Surface Treatment and Corrosion Protection
Quick-release fasteners require surface treatment matched to the panel location and base material:
| Treatment | Substrate | Specification | Salt Spray Hours | Typical Application |
|---|---|---|---|---|
| Passivation (citric) | 303 / 304 / 17-4PH | AMS 2700 Type 2 | 24 – 72 | Interior cabin panels |
| Passivation (nitric) | 303 / 304 / 17-4PH | AMS 2700 Type 1 | 24 – 72 | General use |
| Cadmium plating (Type II) | 17-4PH / A286 | AMS-QQ-P-416 | 96 – 200 | Military / saline environments |
| Dry-film lubricant | Ti-6Al-4V | MIL-PRF-46010 | 500+ (corrosion) | Anti-galling for titanium |
| Electroless nickel | 17-4PH | AMS 2404 | 96 – 200 | Enhanced wear resistance |
| No treatment (as-corr.) | 316 SS / 15-5PH | — | 50 – 100 | Interior dry zones |
The interaction between fastener finish and airframe finish is critical — dissimilar material couples must be avoided or isolated. For example, a stainless steel fastener installed in an aluminum panel requires a sealant or wet-installation with MIL-S-8802 polysulfide to prevent galvanic corrosion at the interface.

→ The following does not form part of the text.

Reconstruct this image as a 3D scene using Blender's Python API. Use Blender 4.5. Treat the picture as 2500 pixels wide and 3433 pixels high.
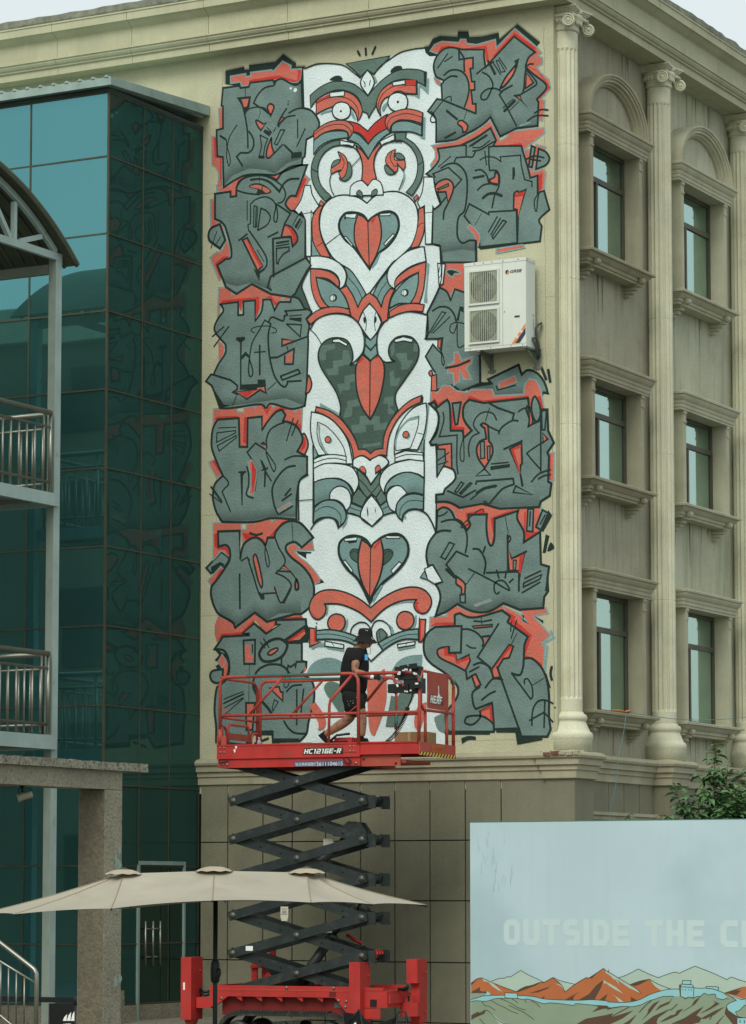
import bpy, bmesh, math, random
from mathutils import Vector, Matrix
from mathutils.geometry import tessellate_polygon
random.seed(7)
for o in list(bpy.data.objects): bpy.data.objects.remove(o)
S = bpy.context.scene
COL = S.collection
V = Vector
R = math.radians

# ---------------------------------------------------------------- camera, sky, sun, exposure
cd = bpy.data.cameras.new('camera'); cam = bpy.data.objects.new('camera', cd); COL.objects.link(cam)
cam.location = (19.359, -42.0, 2.45)
cam.rotation_euler = (math.pi/2 + 0.0942245, 0, 0.492850)
cd.sensor_width = 36; cd.lens = 106.29; cd.shift_y = 0.0899
cd.clip_start = 0.5; cd.clip_end = 2000
S.camera = cam
w = bpy.data.worlds.new('World'); S.world = w; w.use_nodes = True
wn = w.node_tree; wn.nodes.clear()
SUN_EL, SUN_AZ = R(44), R(8)          # azimuth measured from -Y towards +X
sky = wn.nodes.new('ShaderNodeTexSky'); sky.sky_type = 'NISHITA'; sky.sun_disc = False
sky.sun_elevation = SUN_EL; sky.sun_rotation = math.pi - SUN_AZ; sky.air_density = 1.5; sky.dust_density = 4.0
bg1 = wn.nodes.new('ShaderNodeBackground'); bg1.inputs[1].default_value = 0.05
bg2 = wn.nodes.new('ShaderNodeBackground'); bg2.inputs[0].default_value = (0.93, 0.985, 0.945, 1); bg2.inputs[1].default_value = 0.68
add = wn.nodes.new('ShaderNodeAddShader'); wo = wn.nodes.new('ShaderNodeOutputWorld')
wn.links.new(sky.outputs[0], bg1.inputs[0]); wn.links.new(bg1.outputs[0], add.inputs[0])
wn.links.new(bg2.outputs[0], add.inputs[1]); wn.links.new(add.outputs[0], wo.inputs[0])
ld = bpy.data.lights.new('sun', 'SUN'); ld.energy = 1.5; ld.angle = R(28); ld.color = (1.0, 0.99, 0.92)
sun = bpy.data.objects.new('sun', ld); COL.objects.link(sun)
sd = V((math.sin(SUN_AZ)*math.cos(SUN_EL), -math.cos(SUN_AZ)*math.cos(SUN_EL), math.sin(SUN_EL)))
sun.rotation_euler = sd.to_track_quat('Z', 'Y').to_euler(); sun.location = sd*60
S.view_settings.view_transform = 'Standard'; S.view_settings.look = 'None'
S.view_settings.exposure = 0.0; S.view_settings.gamma = 1.0; S.view_settings.use_curve_mapping = False
S.render.engine = 'CYCLES'

# ---------------------------------------------------------------- materials
def lin(c):
    return tuple((x/255/12.92 if x/255 <= .04045 else ((x/255+.055)/1.055)**2.4) for x in c)
MATS = {}
def mat(name, rgb, rough=.85, metal=0.0, var=.12, vscale=1.3, bump=0.0, bscale=40.0, streak=0.0, alt=None, altamt=0.5, altscale=3.0, spec=.35, fine=0.0, gloss_bump=False, altlo=.52, fade=False):
    if name in MATS: return MATS[name]
    m = bpy.data.materials.new(name); m.use_nodes = True; MATS[name] = m
    nt = m.node_tree; N = nt.nodes; L = nt.links
    p = N['Principled BSDF']; p.inputs['Roughness'].default_value = rough; p.inputs['Metallic'].default_value = metal
    p.inputs['Specular IOR Level'].default_value = spec
    tc = N.new('ShaderNodeNewGeometry').outputs['Position']
    base = lin(rgb)
    col = N.new('ShaderNodeRGB'); col.outputs[0].default_value = (*base, 1); out = col.outputs[0]
    def noise(scale, vec=None, detail=4):
        n = N.new('ShaderNodeTexNoise'); n.inputs['Scale'].default_value = scale; n.inputs['Detail'].default_value = detail
        L.new(vec or tc, n.inputs['Vector']); return n.outputs['Fac']
    def ramp(f, a, b, lo=0.0, hi=1.0):
        r = N.new('ShaderNodeMapRange'); r.inputs['From Min'].default_value = a; r.inputs['From Max'].default_value = b
        r.inputs['To Min'].default_value = lo; r.inputs['To Max'].default_value = hi; L.new(f, r.inputs['Value']); return r.outputs[0]
    def mix(a, b, f, mode='MIX'):
        x = N.new('ShaderNodeMix'); x.data_type = 'RGBA'; x.blend_type = mode
        L.new(f, x.inputs['Factor'])
        for s, i in ((a, 6), (b, 7)):
            if hasattr(s, 'is_linked'): L.new(s, x.inputs[i])
            else: x.inputs[i].default_value = (*s, 1)
        return x.outputs[2]
    if alt is not None:
        out = mix(out, lin(alt), ramp(noise(altscale, None, 6), altlo, altlo+.16, 0, altamt))
    if var > 0:
        f = ramp(noise(vscale), .3, .7, 1-var, 1+var)
        x = N.new('ShaderNodeMix'); x.data_type = 'RGBA'; x.blend_type = 'MULTIPLY'; x.inputs['Factor'].default_value = 1
        L.new(out, x.inputs[6]); L.new(f, x.inputs[7]); out = x.outputs[2]
    if fine > 0:
        f = ramp(noise(bscale*1.3, None, 2), .3, .7, 1-fine, 1+fine)
        x = N.new('ShaderNodeMix'); x.data_type = 'RGBA'; x.blend_type = 'MULTIPLY'; x.inputs['Factor'].default_value = 1
        L.new(out, x.inputs[6]); L.new(f, x.inputs[7]); out = x.outputs[2]
    if streak > 0:
        mp = N.new('ShaderNodeMapping'); mp.inputs['Scale'].default_value = (5, 5, .35); L.new(tc, mp.inputs[0])
        f = ramp(noise(1.6, mp.outputs[0], 5), .5, .75, 0, streak)
        out = mix(out, tuple(c*.45 for c in base), f)
    L.new(out, p.inputs['Base Color'])
    if bump > 0:
        b = N.new('ShaderNodeBump'); b.inputs['Strength'].default_value = bump; b.inputs['Distance'].default_value = .02
        L.new(noise(bscale, None, 3), b.inputs['Height']); L.new(b.outputs[0], p.inputs['Normal'])
    if fade:
        at = N.new('ShaderNodeAttribute'); at.attribute_name = 'fade'
        tr = N.new('ShaderNodeBsdfTransparent'); ms = N.new('ShaderNodeMixShader')
        L.new(at.outputs['Fac'], ms.inputs[0]); L.new(tr.outputs[0], ms.inputs[1]); L.new(p.outputs[0], ms.inputs[2])
        L.new(ms.outputs[0], N['Material Output'].inputs[0])
    return m

stucco = mat('stucco', (184, 185, 157), .95, var=.08, vscale=.9, bump=.5, bscale=38, streak=.10, alt=(166, 166, 137), altamt=.4, altscale=1.7, fine=.10)
stucco_brown = mat('stucco_brown', (166, 164, 144), .95, var=.09, vscale=1.1, bump=.5, bscale=38, streak=.42, alt=(148, 143, 123), altamt=.55, altscale=2.2, fine=.10)
stucco_pale = mat('stucco_pale', (183, 186, 163), .95, var=.10, vscale=1.1, bump=.5, bscale=38, streak=.50, alt=(168, 168, 142), altamt=.5, altscale=2.0, fine=.10)
trim = mat('moulded_trim', (182, 182, 157), .9, var=.10, vscale=2.0, bump=.25, bscale=50, streak=.22, alt=(164, 162, 134), altamt=.4, altscale=3, fine=.06)
trim_brown = mat('moulded_trim_brown', (163, 160, 136), .9, var=.10, vscale=2.0, bump=.25, bscale=50, streak=.22, alt=(150, 144, 120), altamt=.4, altscale=3, fine=.06)
trim_cornice = mat('cornice_paint', (180, 181, 152), .9, var=.08, vscale=1.4, bump=.2, bscale=50, streak=.14, alt=(208, 204, 178), altamt=.5, altscale=4.2, altlo=.62, fine=.05)
parapet_m = mat('weathered_parapet', (122, 126, 112), .95, var=.25, vscale=6, bump=.6, bscale=14, streak=.5, alt=(88, 94, 84), altamt=.7, altscale=7)
col_m = mat('column_paint', (203, 204, 179), .9, var=.08, vscale=2.2, bump=.35, bscale=45, streak=.16, alt=(184, 181, 150), altamt=.4, altscale=2.4, fine=.08)
plinth_m = mat('plinth_panel', (124, 124, 105), .95, var=.10, vscale=1.3, bump=.35, bscale=60, streak=.12, alt=(112, 111, 94), altamt=.5, altscale=1.4, fine=.10)
groove_m = mat('joint_black', (34, 40, 34), .9, var=.2)
def tinted(name, tint, veil):
    m = mat(name, veil, .9, 0, var=.10, vscale=.8, streak=.12, fine=.04); nt = m.node_tree; N = nt.nodes; p = N['Principled BSDF']; p.inputs['Specular IOR Level'].default_value = 0
    g_ = N.new('ShaderNodeBsdfGlossy'); g_.inputs['Color'].default_value = (*tint, 1); g_.inputs['Roughness'].default_value = .015
    ge = N.new('ShaderNodeNewGeometry'); n_ = N.new('ShaderNodeTexNoise'); n_.inputs['Scale'].default_value = .9; nt.links.new(ge.outputs['Position'], n_.inputs['Vector'])
    b_ = N.new('ShaderNodeBump'); b_.inputs['Strength'].default_value = .02; b_.inputs['Distance'].default_value = .02; nt.links.new(n_.outputs['Fac'], b_.inputs['Height']); nt.links.new(b_.outputs[0], g_.inputs['Normal'])
    a_ = N.new('ShaderNodeAddShader'); nt.links.new(p.outputs[0], a_.inputs[0]); nt.links.new(g_.outputs[0], a_.inputs[1]); nt.links.new(a_.outputs[0], N['Material Output'].inputs[0]); return m
glass_m = tinted('tinted_glass', (.028, .066, .060), (38, 64, 60))
glass_front = tinted('sky_tint_glass', (.085, .24, .275), (36, 62, 58))  # front panes only: bluer, stronger tint paints in a brighter sky reflection
mullion_m = mat('bronze_mullion', (74, 77, 62), .55, .2, var=.15, vscale=4)
room_m = mat('pale_room', (150, 168, 156), .95, var=.1)
stain_m = mat('rain_stain', (112, 98, 74), .95, var=.15, vscale=9, fade=True)
dark_m = mat('dark_interior', (60, 76, 70), .9, var=.2)
trim_metal = mat('grey_fascia', (150, 172, 166), .5, .1, var=.14, vscale=3, streak=.3)
frame_m = mat('window_frame', (84, 83, 70), .5, .1, var=.15, vscale=4)
curtain_m = mat('curtain', (186, 206, 196), .9, var=.05, vscale=2)
white_steel = mat('white_steel', (158, 180, 176), .55, .0, var=.10, vscale=2.5, streak=.12, alt=(112, 84, 60), altamt=.85, altscale=4.2, altlo=.66)
grey_steel = mat('grey_steel', (128, 138, 126), .55, .0, var=.12, vscale=2.5, alt=(104, 84, 62), altamt=.6, altscale=5, altlo=.64)
roof_m = mat('corrugated_roof', (92, 98, 82), .6, .2, var=.15, vscale=3)
inox = mat('stainless', (150, 152, 140), .36, .9, var=.05)
concrete = mat('rough_concrete', (142, 138, 120), .95, var=.14, vscale=3, bump=.9, bscale=26, alt=(112, 106, 92), altamt=.7, altscale=22, fine=.14)
concrete_dk = mat('shaded_concrete', (118, 113, 96), .95, var=.12, vscale=2.5, bump=.9, bscale=20, alt=(100, 96, 82), altamt=.5, altscale=12, fine=.12)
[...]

Quality and Certification Requirements
Quick-release fasteners for aerospace require full AS9100 and Nadcap-accredited process chains. Critical quality checks include: hardness verification per Rockwell or Brinell on each heat-treat lot, pull-out force testing on 5% of each production lot (AQL 1.0 per ASQ Z1.4), thread gaging per AS8879 for unified miniature threads, dimensional inspection of stud undercut depth and spring pocket using optical comparators at 10× magnification, and material certification with mill traceability per ASTM F899 (stainless) or AMS specifications. For flight-critical applications, each fastener receives a traceable serial number and inspection record.
Conclusion
Aerospace quick-release fasteners represent a specialized intersection of precision machining, spring mechanics, and corrosion engineering. Swiss CNC machining delivers cost-effective stud production for volumes up to 10,000 pieces per year, while MIM provides breakthrough cost reduction for receptacle housings and complex spring components at scale. The combination of standardized part numbering (Dzus, NAS, MS, BAC), critical dimensional control of undercut features and spring geometry, and certified passivation or plating treatments ensures these small hardware items perform reliably through thousands of access cycles across aircraft service lives spanning 20 – 30 years.